Types of Texas Commercial Mortgage Loans:


  1. Conventional Commercial Mortgages:

    • Offered by banks and credit unions.

    • Ideal for stable businesses with strong credit profiles.

    • Lower rates and longer terms.

  2. SBA 504 and 7(a) Loans:

    • Backed by the Small Business Administration.

    • Best for owner-occupied properties.

    • Longer terms and lower down payments.

  3. Bridge Loans:

    • Short-term financing for transitioning properties (e.g., under renovation or lease-up phase).

    • Higher rates due to higher risk.

  4. Hard Money Loans:

    • Asset-based loans with lenient credit requirements.

    • Ideal for quick closings or distressed properties.

  5. Construction Loans:

    • Designed for building or major renovations.

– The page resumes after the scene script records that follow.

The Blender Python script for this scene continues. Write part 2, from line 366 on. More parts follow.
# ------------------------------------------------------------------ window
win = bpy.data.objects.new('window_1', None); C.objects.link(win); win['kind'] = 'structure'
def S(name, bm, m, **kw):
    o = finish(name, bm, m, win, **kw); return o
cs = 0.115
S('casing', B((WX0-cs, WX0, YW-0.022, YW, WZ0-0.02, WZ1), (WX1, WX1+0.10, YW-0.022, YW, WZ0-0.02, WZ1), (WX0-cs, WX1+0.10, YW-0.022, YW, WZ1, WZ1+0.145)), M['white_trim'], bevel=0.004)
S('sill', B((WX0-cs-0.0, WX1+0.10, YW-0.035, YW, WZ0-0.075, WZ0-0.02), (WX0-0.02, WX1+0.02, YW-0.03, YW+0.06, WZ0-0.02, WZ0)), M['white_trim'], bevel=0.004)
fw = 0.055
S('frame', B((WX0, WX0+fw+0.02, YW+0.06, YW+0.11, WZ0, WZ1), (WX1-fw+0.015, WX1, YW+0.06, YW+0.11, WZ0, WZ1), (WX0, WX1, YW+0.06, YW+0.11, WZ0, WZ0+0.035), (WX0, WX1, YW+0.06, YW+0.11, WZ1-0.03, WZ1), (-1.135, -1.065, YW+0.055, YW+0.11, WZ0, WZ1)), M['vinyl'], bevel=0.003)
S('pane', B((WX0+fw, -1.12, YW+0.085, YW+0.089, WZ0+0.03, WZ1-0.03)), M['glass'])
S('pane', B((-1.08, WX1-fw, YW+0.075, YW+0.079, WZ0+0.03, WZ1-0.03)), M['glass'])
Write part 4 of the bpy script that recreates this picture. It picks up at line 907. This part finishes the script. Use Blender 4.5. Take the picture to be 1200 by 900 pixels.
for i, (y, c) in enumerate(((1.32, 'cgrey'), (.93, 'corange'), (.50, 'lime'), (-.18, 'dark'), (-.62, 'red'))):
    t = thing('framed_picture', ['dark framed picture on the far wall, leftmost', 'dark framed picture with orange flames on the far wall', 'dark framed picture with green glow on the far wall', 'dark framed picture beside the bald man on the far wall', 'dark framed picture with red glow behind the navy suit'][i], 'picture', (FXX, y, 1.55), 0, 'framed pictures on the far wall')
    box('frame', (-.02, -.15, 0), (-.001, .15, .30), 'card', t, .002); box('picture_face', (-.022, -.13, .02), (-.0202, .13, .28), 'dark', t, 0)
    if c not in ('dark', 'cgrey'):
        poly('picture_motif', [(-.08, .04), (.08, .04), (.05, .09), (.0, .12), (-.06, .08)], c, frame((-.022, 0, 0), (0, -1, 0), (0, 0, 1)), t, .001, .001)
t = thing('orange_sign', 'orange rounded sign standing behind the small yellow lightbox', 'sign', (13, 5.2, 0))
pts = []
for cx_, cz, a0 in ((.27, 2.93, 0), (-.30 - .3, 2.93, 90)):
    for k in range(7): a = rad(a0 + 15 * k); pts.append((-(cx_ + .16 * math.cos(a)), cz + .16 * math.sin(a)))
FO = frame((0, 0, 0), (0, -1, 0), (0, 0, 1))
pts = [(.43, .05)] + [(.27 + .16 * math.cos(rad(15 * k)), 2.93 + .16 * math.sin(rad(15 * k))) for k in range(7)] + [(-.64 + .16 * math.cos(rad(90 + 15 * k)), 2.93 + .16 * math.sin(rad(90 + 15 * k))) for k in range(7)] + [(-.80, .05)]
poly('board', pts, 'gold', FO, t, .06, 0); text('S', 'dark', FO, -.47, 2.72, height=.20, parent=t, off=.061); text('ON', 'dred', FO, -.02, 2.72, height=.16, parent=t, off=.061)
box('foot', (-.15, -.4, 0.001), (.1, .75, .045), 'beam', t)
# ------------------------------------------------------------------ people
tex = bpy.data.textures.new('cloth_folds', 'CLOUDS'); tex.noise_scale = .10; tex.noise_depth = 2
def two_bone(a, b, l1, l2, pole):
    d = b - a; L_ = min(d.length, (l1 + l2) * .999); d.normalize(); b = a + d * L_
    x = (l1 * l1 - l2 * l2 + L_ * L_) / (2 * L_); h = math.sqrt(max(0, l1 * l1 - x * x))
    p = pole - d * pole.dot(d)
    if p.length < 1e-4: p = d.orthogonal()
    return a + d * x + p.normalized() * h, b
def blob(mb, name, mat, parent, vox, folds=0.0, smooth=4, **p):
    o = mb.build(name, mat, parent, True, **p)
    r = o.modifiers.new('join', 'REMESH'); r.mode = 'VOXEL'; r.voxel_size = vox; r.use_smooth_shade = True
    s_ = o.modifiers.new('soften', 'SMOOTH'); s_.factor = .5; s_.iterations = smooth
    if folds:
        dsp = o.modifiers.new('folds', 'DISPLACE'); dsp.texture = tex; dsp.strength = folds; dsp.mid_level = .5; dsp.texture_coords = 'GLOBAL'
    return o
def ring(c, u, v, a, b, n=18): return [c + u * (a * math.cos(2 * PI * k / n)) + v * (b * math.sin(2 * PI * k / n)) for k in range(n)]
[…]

    • Interest-only during construction, converting to a permanent loan later.

  6. CMBS Loans:

    • Commercial Mortgage-Backed Securities (securitized loans sold to investors).

    • Non-recourse loans with fixed terms.


Steps to Secure a Texas Commercial Mortgage Loan:


  1. Determine Your Needs: Identify the property type, loan purpose, and desired terms.

  2. Prepare Financials: Gather business financial statements, tax returns, property information, and personal credit details.

  3. Choose a Lender:

    • Local Texas banks (e.g., Frost Bank, Texas Capital Bank).

    • National banks and credit unions.

    • Private lenders and CMBS lenders.

  4. Loan Application: Submit required documents, including property appraisal and business plan.

  5. Underwriting Process: Lender evaluates creditworthiness, property value, and loan risk.

  6. Closing: Finalize loan agreements and receive funds.